Being a student is learning to live a life of many personalities. A school is an institution designed to prepare a student mind for any form of surprises outside the school. Within the closed walls, you experience life as it is, though it might not be the exact replica of the outside world but it has hard as it gets. Though the level of resources a student have access to can reduce the pressure to do things that is not really demanded of a student but then it depends on individual perspective. I'm referring to other extracurricular activities apart from academics. There are some students without the resources to really get the things needed in school, as a result of this, they might want to start up a little business to survive, while there are other students with resources but still want to start there enterprise when they are still in school. In my own case, I belong to the category of the students who wants to have something of their own before graduating. I mean I have never had to pay my tuition fee myself and I also received allowance throughout my days in school but then, just having to stay still without doing anything of my own will probably bore me to death.
The funny aspect was that, I was never really a fan of any social activities while in school, despite always being in the center of it. I mean, I made a lot of good impressions when it comes displaying my intelligence during lectures, it was my play ground. This kind of gets me the kind attention every students desires, I was never shy to display my knowledge in class or shy away from asking difficult questions. This got me closer to lecturers and top administrative members of my department. So whenever my department is organising any form of activity, I was always considered as someone who would have something to offer. Here is the funny part, some offer I accept and some I reject but I was never really in the spot light of any social events. I was always play the brain box part, without having to publicly take credit for any of my contributions. The reason for this is quite simple, I never really wanted to be overwhelmed by the noise, it might sway my attention away from what really matters to me, which was my business. God knows I enjoyed any academic based business, this is my own form of social activity, this is the only part I knew how to make myself visible.

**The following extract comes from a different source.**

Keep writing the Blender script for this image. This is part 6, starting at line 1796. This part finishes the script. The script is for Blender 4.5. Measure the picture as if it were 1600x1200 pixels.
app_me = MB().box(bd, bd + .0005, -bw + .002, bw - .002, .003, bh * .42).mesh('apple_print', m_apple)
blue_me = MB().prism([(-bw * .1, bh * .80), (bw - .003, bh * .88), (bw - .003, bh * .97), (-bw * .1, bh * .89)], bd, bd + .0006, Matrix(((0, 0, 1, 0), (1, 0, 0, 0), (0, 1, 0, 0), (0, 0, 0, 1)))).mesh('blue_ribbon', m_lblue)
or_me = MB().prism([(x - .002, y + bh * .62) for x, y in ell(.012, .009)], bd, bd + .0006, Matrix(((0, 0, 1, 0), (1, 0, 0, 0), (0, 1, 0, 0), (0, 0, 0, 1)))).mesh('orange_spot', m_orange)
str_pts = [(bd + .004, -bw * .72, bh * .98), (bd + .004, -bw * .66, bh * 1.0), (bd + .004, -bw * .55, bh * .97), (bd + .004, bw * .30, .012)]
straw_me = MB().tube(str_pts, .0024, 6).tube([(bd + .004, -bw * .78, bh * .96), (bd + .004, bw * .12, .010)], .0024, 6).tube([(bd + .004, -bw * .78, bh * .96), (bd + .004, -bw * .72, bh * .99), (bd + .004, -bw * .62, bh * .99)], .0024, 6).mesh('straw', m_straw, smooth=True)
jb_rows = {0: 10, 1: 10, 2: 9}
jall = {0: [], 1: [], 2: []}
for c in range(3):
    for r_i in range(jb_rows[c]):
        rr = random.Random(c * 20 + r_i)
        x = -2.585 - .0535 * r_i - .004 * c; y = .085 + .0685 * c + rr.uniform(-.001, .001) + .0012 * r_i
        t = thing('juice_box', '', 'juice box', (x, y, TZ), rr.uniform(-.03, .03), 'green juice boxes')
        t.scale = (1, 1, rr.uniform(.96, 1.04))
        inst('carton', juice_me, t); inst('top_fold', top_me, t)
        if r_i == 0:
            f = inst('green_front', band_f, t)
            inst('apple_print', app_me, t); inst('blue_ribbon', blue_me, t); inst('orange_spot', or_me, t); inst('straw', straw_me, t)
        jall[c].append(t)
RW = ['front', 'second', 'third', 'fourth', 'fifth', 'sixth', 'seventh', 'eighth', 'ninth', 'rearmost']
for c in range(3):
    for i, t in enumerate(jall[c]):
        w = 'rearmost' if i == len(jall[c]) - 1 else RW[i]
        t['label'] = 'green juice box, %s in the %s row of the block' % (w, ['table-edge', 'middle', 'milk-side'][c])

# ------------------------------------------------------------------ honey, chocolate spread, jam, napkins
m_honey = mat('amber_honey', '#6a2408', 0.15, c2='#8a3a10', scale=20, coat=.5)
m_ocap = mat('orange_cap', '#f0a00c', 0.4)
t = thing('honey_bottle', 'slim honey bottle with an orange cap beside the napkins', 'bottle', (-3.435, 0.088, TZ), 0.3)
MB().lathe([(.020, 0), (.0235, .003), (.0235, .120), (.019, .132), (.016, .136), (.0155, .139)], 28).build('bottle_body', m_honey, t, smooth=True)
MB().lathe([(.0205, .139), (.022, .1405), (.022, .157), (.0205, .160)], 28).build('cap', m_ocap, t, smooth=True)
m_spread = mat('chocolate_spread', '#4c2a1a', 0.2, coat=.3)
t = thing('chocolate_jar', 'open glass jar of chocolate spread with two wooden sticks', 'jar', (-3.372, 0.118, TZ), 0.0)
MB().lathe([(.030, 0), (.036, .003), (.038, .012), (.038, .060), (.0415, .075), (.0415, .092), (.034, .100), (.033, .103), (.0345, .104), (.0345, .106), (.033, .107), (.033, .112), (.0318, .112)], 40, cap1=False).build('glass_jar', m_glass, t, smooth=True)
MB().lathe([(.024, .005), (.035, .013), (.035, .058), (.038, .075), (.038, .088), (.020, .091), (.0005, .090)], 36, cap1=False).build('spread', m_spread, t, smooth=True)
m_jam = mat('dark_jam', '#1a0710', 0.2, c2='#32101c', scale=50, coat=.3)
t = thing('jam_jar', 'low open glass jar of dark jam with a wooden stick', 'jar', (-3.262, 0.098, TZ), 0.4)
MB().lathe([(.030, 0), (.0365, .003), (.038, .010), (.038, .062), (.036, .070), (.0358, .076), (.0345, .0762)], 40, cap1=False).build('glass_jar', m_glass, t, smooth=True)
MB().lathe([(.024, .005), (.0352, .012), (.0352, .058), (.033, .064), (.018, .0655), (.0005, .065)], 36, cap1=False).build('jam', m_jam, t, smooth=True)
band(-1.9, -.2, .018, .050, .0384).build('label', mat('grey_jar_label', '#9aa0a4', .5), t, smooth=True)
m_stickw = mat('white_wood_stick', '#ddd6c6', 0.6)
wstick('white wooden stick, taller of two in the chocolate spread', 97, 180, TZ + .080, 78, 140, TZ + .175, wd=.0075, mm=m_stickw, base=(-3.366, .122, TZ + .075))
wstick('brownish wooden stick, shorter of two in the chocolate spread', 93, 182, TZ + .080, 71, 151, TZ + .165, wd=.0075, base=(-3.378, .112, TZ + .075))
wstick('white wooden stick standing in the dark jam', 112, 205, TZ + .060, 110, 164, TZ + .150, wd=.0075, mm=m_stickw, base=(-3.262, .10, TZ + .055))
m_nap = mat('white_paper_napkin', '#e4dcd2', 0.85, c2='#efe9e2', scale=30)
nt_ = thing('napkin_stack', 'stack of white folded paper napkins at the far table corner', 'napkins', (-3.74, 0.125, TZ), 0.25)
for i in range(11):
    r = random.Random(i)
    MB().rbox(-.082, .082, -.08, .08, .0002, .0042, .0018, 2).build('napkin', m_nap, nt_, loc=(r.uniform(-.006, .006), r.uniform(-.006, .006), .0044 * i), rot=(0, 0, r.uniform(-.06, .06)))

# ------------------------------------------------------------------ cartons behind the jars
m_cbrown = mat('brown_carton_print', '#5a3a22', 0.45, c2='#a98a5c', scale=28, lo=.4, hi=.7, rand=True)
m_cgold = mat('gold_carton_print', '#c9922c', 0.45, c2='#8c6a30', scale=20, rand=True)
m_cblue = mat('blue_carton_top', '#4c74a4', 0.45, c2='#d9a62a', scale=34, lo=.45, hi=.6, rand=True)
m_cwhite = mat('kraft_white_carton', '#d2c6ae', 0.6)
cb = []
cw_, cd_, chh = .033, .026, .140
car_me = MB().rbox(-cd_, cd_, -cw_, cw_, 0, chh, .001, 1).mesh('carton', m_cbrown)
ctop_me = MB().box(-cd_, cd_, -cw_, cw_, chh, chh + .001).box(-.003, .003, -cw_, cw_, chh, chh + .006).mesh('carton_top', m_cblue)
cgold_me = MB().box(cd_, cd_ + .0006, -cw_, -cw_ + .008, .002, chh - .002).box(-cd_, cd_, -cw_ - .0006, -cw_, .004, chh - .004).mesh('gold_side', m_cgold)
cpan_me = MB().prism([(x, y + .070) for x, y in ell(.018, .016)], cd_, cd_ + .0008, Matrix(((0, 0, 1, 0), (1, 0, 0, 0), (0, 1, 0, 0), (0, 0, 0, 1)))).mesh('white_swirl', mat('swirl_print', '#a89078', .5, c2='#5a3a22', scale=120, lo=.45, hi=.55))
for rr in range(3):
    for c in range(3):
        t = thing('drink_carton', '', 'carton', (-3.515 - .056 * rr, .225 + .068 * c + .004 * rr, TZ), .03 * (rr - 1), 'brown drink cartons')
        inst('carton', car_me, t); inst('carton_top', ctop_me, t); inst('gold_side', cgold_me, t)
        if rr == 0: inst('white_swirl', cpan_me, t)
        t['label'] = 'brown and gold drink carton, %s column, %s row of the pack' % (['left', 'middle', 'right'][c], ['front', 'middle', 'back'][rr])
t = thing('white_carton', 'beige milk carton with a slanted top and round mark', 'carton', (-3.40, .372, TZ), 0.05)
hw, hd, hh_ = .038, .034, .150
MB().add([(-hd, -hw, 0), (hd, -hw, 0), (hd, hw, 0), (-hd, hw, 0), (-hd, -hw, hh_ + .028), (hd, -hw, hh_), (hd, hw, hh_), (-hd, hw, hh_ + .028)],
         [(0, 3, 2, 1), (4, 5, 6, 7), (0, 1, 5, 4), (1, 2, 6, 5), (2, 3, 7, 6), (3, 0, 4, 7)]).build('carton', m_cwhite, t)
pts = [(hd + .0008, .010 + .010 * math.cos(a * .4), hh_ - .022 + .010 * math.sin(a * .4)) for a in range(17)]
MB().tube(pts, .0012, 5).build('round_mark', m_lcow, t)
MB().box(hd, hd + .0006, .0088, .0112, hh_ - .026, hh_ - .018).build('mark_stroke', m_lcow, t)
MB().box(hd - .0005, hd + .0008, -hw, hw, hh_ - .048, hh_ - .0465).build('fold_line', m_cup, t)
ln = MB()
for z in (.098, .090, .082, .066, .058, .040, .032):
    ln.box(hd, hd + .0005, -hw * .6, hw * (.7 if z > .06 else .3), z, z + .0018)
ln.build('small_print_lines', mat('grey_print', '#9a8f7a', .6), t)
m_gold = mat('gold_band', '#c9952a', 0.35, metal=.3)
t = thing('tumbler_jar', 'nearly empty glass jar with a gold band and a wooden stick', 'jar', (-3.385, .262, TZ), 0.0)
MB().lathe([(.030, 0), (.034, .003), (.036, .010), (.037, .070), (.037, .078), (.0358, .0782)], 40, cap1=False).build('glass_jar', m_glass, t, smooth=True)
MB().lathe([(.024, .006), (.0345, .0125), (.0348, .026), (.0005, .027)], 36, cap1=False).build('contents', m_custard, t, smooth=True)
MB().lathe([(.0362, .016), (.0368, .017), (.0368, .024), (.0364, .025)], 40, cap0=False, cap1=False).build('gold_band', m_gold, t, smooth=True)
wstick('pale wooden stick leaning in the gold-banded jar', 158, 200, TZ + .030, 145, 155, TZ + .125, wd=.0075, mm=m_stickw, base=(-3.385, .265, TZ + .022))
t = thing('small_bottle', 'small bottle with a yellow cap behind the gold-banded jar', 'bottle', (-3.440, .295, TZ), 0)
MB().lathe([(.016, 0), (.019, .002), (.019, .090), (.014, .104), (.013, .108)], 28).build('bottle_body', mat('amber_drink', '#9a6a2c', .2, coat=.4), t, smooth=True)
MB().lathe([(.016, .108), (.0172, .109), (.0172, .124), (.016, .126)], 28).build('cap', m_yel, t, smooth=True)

As a broadcast student, I know my way around any form of practicals given and I also knew how to monitise my efforts. So while everyone was busy having fun in social clubs, I was the guy people leave their academic assignments to and go ahead and have fun. I had like a mini office in my room in those days, my laptop, printer, scanner, recorder and all sort of devices that makes jobs easier to get done. Amidst the whole school rumble and academic pressure, I was running my own little enterprise on a low-key. There were times when it becomes overwhelming for me because my school was one big pressure cooker. I remember during my final year project, I was also offering services like writing of journals, journal reviews and research project writing, project proposal e.t.c at the same time I was doing my own project. In fact before I submitted my project topic for approval, I had already finished most of my customers project proposals and processed to collation of the chapters. I just kept telling myself, I will get mine done when I'm ready. The thing is, I always find ways to keep myself calm amidst the pressure I was experiencing because I never allowed it to get to me. My strategy was pretty simple, I only get involved in what is necessary and any extracurricular activities that would prevent me from getting things done, I stay away from it. I found a way to discipline myself to always prioritise what matters no mater the lure. I was called lot of names like book worm, workaholic or introvert but I never cared. I just made sure I did what works for me without allowing anyone's opinion influence my perspective. I graduated with flying colours, though I might not have flexed like most students did in school, I barely participated in the FYB week despite being part of the FYB committee but I made sure I had fun in ways I know how and I was satisfied with it.
This write-up was inspired by weekly prompt "How do you balance academics with other life's commitment?" in hive student connect community.